Die Weiterleitung des Antrags auf Aussetzung der Vollziehung an den BFH durch das FG war nicht fehlerhaft. Sie war geboten, da der BFH -- was auch die Erinnerungsführerin nicht bezweifelt -- als Gericht der Hauptsache für die Entscheidung über den Antrag zuständig war (§ 69 Abs. 3 der Finanzgerichtsordnung -- FGO --). Eine Belehrung über den beim BFH bestehenden Vertretungszwang schreibt das Gesetz für Fälle der Weiterleitung eines Antrags nach § 69 Abs. 3 FGO an den BFH als Gericht der Hauptsache nicht vor.
Das FG verletzte nicht seine prozessuale Fürsorgepflicht (§ 76 Abs. 2 FGO), als es den Antrag ohne vorherigen Hinweis auf den Vertretungszwang an den BFH weiterleitete. Für das FG bestand kein Anlaß, die Erinnerungsführerin auf den drohenden Vertretungsmangel hinzuweisen. Es konnte und durfte davon ausgehen, daß dieser Mangel dem Geschäftsführer der Erinnerungsführerin bekannt war. Der Geschäftsführer war früher als Steuerberater tätig und hatte 1994 zahlreiche Entscheidungen des FG erwirkt, in deren Rechtsmittelbelehrungen auf den Vertretungszwang hingewiesen worden war.
b) Von der Erhebung der Kosten ist auch nicht gemäß § 8 Abs. 1 Satz 3 GKG abzusehen.
Der Antrag auf Aussetzung der Vollziehung und die Erklärung der Erinnerungsführerin, sie sei mit dessen Weiterleitung an den BFH einverstanden, beruhten nicht auf einer unverschuldeten Unkenntnis der tatsächlichen oder rechtlichen Verhältnisse.
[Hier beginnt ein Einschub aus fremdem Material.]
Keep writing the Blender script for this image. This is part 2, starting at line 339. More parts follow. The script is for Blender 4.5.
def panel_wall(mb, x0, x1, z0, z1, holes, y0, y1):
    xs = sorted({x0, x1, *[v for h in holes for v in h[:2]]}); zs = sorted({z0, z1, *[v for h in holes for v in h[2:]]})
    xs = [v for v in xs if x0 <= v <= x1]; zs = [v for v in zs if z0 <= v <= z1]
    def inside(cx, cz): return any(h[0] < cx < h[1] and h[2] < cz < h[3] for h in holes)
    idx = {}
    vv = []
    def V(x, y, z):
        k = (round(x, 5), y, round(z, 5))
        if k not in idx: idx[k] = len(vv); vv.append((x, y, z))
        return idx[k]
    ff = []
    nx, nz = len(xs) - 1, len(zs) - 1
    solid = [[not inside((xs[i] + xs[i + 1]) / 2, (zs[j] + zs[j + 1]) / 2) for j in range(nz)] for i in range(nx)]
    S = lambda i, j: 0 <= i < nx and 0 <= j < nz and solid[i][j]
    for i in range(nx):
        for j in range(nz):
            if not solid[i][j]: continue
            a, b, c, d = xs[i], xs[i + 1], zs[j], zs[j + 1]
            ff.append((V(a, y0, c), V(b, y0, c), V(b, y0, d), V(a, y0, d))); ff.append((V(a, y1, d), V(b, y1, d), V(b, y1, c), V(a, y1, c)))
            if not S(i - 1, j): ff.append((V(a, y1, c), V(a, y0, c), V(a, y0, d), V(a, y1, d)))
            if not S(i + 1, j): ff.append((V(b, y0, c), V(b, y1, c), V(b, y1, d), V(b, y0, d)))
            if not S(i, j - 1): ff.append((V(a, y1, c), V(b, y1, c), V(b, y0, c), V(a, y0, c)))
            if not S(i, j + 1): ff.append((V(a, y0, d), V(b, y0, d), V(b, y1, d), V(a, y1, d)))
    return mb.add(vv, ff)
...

Dem Geschäftsführer der Erinnerungsführerin war der beim BFH bestehende Vertretungszwang bekannt. Er handelte schuldhaft, als er ihn nicht beachtete. Die Erinnerungsführerin muß sich das Verschulden ihres gesetzlichen Vertreters zurechnen lassen (§ 155 FGO i. V. m. § 51 Abs. 2 der Zivilprozeßordnung).